I have a few options here. Either I sent the motherboard back for warranty claim, if it was claimable (it has a three year warranty, but may not cover BIOS damage, however I was very sure I didn’t touch the BIOS since I last configure it when I bought it last year), or get myself a new AMD motherboard, or live with this irritating situation. If I claim it might take several weeks before I get back the motherboard and left me without a desktop PC to use, but if I just buy a new one I could use my computer straight away.

First thing first was to call up Gigabyte office in Malaysia and see what the procedure was. Since the motherboard was more than one year old, I could not send it over to ALL IT for warranty claim. I have to contact Gigabyte agent directly. If I have to bring over my whole PC, I will need to take out my precious data first. Not wise to have people looking through my work and private and confidential stuff.

Looks like one of those days. They don’t make things like they use too, and electronic equipment gets more and more sensitive with each new make and model. And the defective rate is rather high at about 5%. Just a matter of luck (or bad luck?) whether your digital equipment did not function at par.

I will have to consider what to do next…

[update: 18/Sep/2012]

Saw this old post, to continue where I left off. I did send it back to All IT, paid them the RM30 service fee to send the motherboard for warranty claim. Since the Gigabyte office was very far away and it would be too time consuming to drive over. Besides RM30 was not too much considering the time and cost to go over there for warranty repair and then went back to collect it.

Gigabyte brand / logo on motherboard

GA-MA69G-S3H Finally Gave Way and Passed On

And yes, I have very good run with this motherboard. I bought it way back in January 2008. So a 4-1/2 years run was pretty good run. It would have been nice if it could have lasted longer as I have PCs in my office running for far longer period. I guess in my home environment without the cooling effect of air-conditioning, the durability of house PC would be poorer than my office.

My Gigabyte GA-MA69G-S3H motherboard died while doing some file transfers a couple of nights back, the PC just went dead! Smelt something like burn smell coming from the PC and knew something went kaput. I hoped it was the power supply but after sending it to All IT technical support department, found it to be the motherboard that went dead.

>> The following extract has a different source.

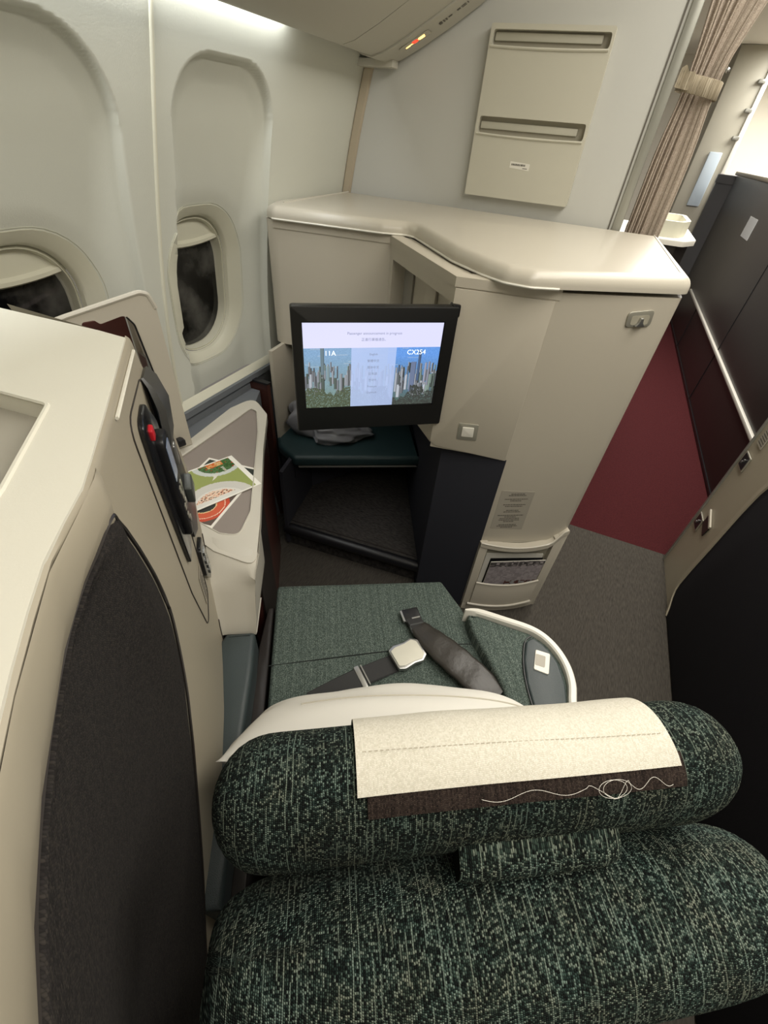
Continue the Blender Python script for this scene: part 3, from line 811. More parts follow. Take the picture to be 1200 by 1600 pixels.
# ================================================================== FOOTWELL
FW = thing('footwell_step', 'dark carpeted step in the footwell with a black rounded nosing', 'step', W(.1, 1.4, 0))
bm = bmesh.new(); prism(bm, [(-.845, 1.085), (-.235, 1.145), (-.45, 1.56), (-.62, 1.86), (-.93, 1.86)], 0.0, .118); obj('step_body', bm, DARKC, FW)
bm = bmesh.new(); tube(bm, [(-.835, 1.080, .098), (-.24, 1.135, .098)], .024, 14); obj('nosing', bm, BLACKP, FW, label='black rubber nosing')
bm = bmesh.new(); tube(bm, [(-.825, 1.108, .119), (-.252, 1.162, .119)], .0022, 6); tube(bm, [(-.252, 1.162, .119), (-.44, 1.52, .119)], .0022, 6); tube(bm, [(-.825, 1.108, .119), (-.89, 1.40, .119)], .0022, 6)
obj('edge_strip', bm, DARKB, FW)
# lining walls of the footwell
FL = thing('footwell_lining', 'near-black lining panels enclosing the footwell under the ottoman', 'footwell lining', (-.6, 1.6, .12))
bm = bmesh.new(); prism(bm, [(-.835, 1.07), (-.900, 1.42), (-.98, 1.86), (-.965, 1.86), (-.885, 1.42), (-.82, 1.07)], .02, .40); obj('left_lining', bm, DARKW, FL)
bm = bmesh.new(); prism(bm, [(-.98, 1.845), (-.56, 1.845), (-.56, 1.865), (-.98, 1.865)], .02, .775); obj('back_lining', bm, DARKW, FL)
# ottoman
OT = thing('ottoman', 'bottle green leather footrest bench below the monitor', 'ottoman', W(.08, 1.6, .33))
op = [(-.200, 1.50), (-.135, 1.408), (.372, 1.408), (.372, 1.80), (.10, 1.97), (-.15, 1.92), (-.24, 1.74)]
bm = bmesh.new(); prism(bm, rpoly(op, [.02, .02, .004, .01, .01, .01, .02]), .372, .420, SEAT, .016, 5, bevel_bottom=True); obj('cushion', bm, LEATHER, OT, sharp=60)
bm = bmesh.new(); prism(bm, [(-.12, 1.42), (.372, 1.42), (.372, 1.80), (.10, 1.93), (-.12, 1.90)], .362, .374, SEAT, .002); obj('base_strip', bm, plastic('ottoman_base_grey', '8a8a86', .45, .03, 0), OT, label='light grey edge under the cushion')
bm = bmesh.new(); prism(bm, [(-.195, 1.52), (-.135, 1.43), (-.13, 1.445), (-.185, 1.54)], .30, .374, SEAT); prism(bm, [(-.18, 1.55), (.36, 1.86), (.36, 1.90), (-.19, 1.87)], .12, .362, SEAT); obj('support', bm, DARKW, OT)
# crumpled grey bag on it
bm = bmesh.new(); bmesh.ops.create_icosphere(bm, subdivisions=5, radius=1.0)
rb = random.Random(4); waves = [(Vector((rb.gauss(0, 1), rb.gauss(0, 1), rb.gauss(0, 1))) * rb.uniform(2, 7), rb.uniform(0, 6), rb.uniform(.02, .07)) for _ in range(26)]
for v in bm.verts:
    n = v.co.copy(); k = 1 + sum(a * math.sin(w_.dot(n) + p) for w_, p, a in waves) * .6
    q = n * k
    hgt = .055 if n.x > -.2 else .055 + .11 * smooth((-.2 - n.x) / .6)
    zz = max(q.z, -.5)
    v.co = W(.0 + q.x * .155, 1.545 + q.y * .055 + (.04 if n.x < -.3 else 0), .422 + (zz + .5) * hgt * .8)
o = obj('crumpled_bag', bm, BAGM, sharp=30); tag(o, 'crumpled grey bag lying on the green ottoman behind the monitor', 'bag')

# ================================================================== SIDE TABLE
ST = thing('side_table', 'triangular grey-rimmed side table with taupe inlay beside the window', 'side table', W(-.3, 1.0, 0))
outer = rpoly([(-.265, .705), (-.166, .655), (-.172, .80), (-.196, 1.12), (-.204, 1.33), (-.262, 1.448), (-.330, 1.37), (-.47, 1.06), (-.50, .90), (-.35, .78)], [.01, .02, .02, .01, .04, .035, .02, .02, .05, .03], 5)
inner = rpoly([(-.262, .762), (-.216, .752), (-.199, .84), (-.222, 1.22), (-.240, 1.35), (-.262, 1.372), (-.300, 1.30), (-.43, 1.07), (-.46, .95), (-.34, .82)], [.02, .03, .02, .01, .02, .015, .02, .02, .03, .02], 5)
bm = bmesh.new(); prism(bm, outer, .625, .650, SEAT, holes=[inner]); obj('table_rim', bm, TABLEF, ST)
bm = bmesh.new(); prism(bm, inner, .630, .6455, SEAT); obj('table_inlay', bm, TABLEI, ST)
bm = bmesh.new(); tube(bm, [SEAT(*p, .650) for p in inner + inner[:1]], .002, 6, False); obj('inlay_bead', bm, TABLEF, ST)
# rounded front apron flowing down to the arm pad
prof = [(.720, .6515), (.690, .650), (.672, .645), (.655, .634), (.640, .615), (.628, .590), (.612, .555), (.598, .522), (.588, .502), (.586, .490), (.60, .480), (.70, .48)]
bm = bmesh.new(); rows = []
for k, (v, z) in enumerate(prof):
    lft = -.290 + .030 * min(1, k / 8); rgt = -.163 - .014 * min(1, k / 9)
    dv = lambda u: (u + .21) * -.45 if k < 4 else (u + .21) * -.05
    r = []
    for t in np.linspace(0, 1, 9):
        u = lft + (rgt - lft) * t
        edge = .004 * (abs(t - .5) * 2) ** 6
        r.append(SEAT(u, v + (dv(u) if k < 6 else 0) - edge, z - (edge if k < 5 else 0)))
    rows.append(r)
grid(bm, rows); 
grid(bm, [[SEAT(-.163 - .014 * min(1, k / 9), v + (-.021 if k < 4 else (-.002 if k < 6 else 0)), z) for k, (v, z) in enumerate(prof[:10])], [SEAT(-.170 - .008 * min(1, k / 9), .80, max(z - .002, .5)) for k, (v, z) in enumerate(prof[:10])]])
obj('front_apron', bm, TABLEF, ST, sharp=50)
bm = bmesh.new()
prism(bm, [(-.215, .72), (-.182, .72), (-.186, .80), (-.208, 1.12), (-.214, 1.33), (-.27, 1.42), (-.30, 1.40), (-.24, 1.30), (-.235, .80)], .0, .626, SEAT)
obj('cabinet_side', bm, MAROON, ST, label='dark maroon side panel')
bm = bmesh.new(); prism(bm, [(-.186, .72), (-.178, .72), (-.180, .80), (-.186, .95)], .05, .62, SEAT); obj('side_edge_trim', bm, DARKB, ST)
bm = bmesh.new(); prism(bm, [(-.50, .80), (-.27, .80), (-.24, 1.30), (-.29, 1.42), (-.50, 1.15)], .0, .62, SEAT); obj('cabinet_body', bm, DARKB, ST)
# slate ledge between table and sidewall
bm = bmesh.new(); prism(bm, [(-1.05, .60), (-.80, .60), (-.90, 1.0), (-.955, 1.13), (-1.0, 1.222), (-1.05, 1.222)], .55, .622)
o = struct('window_ledge', bm, NAVYL); o.name = 'trim_6'
bm = bmesh.new(); prism(bm, [(-1.050, 1.226), (-.967, 1.226), (-.964, 1.240), (-1.050, 1.245)], .0, .652)
o = obj('dark_post', bm, plastic('post_veneer', '46261f', .4, .08, 0))
bm = bmesh.new(); prism(bm, [(-1.052, 1.222), (-.963, 1.222), (-.960, 1.242), (-1.052, 1.248)], .652, .658); obj('post_cap', bm, BLACKP, o); tag(o, 'small dark upright cabinet end between the side table and the window wall', 'cabinet')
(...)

Ouch! If the motherboards goes, it meant changing the complete set – motherboard, CPU and RAM as the new motherboard would not support the old hardware. I could still recycle the casing, DVD-RW, a recently purchased SATA hard disk and media card reader plus a PCI express USB 3.0 card slot.

I could have the replacement cost kept low with just a basic motherboard and CPU, but was thinking may as well upgrade to a little better after all I’m going to be using it for quite some time anyway. This time round I went for Intel Core i3 which was a dual core processor. The All IT sales guy figure with my basic usage of just browsing / emailing and file management, and no gaming, it should just do the trick. I think so too.

Even for such a simple replacement, it still set me back about RM700+ (USD234) poorer. I would be collecting my PC back later. Then see how was the upgrade. And of course, the next few days I would be very busy reinstalling Windows 7! Usually you can’t just pop back the good old Windows back into a new motherboard as the installation would go crazy. A clean install would be the recommended way. On the other hand, I was kind of lazy to do all those tedious stuff, so I may pop it back and see how it went and see whether I would really need to reformat and reinstall the operating system.

My review of Gigabyte GA-B75M-D3V motherboard for Intel Core i3

2 thoughts on “There goes my Gigabyte GA-MA69G-S3H BIOS”

  1. well…well…well
    who was the one asking me to buy gigabyte or asus.
    i’m not even sure whether mine will last. heh
    anyway, back to your case, did you check the connections? there might be smth loose. is everything inserted correctly. probably you overlooked smth when u were changing the battery? accidently knocked over some jumpers?
    any other things loose? RAM, PSU, sata, PCI cards?
    there should be a master reset button somewhere on the mobo, maybe you can try that also.

  2. you might hav accidently set some settings wrongly either in the BIOS or the jumpers.
    because, like mine, if it detects some too extreme OC in the BIOS, it’ll display an error saying previous overclocking failed. so that might be what that is resetting your bios everytime.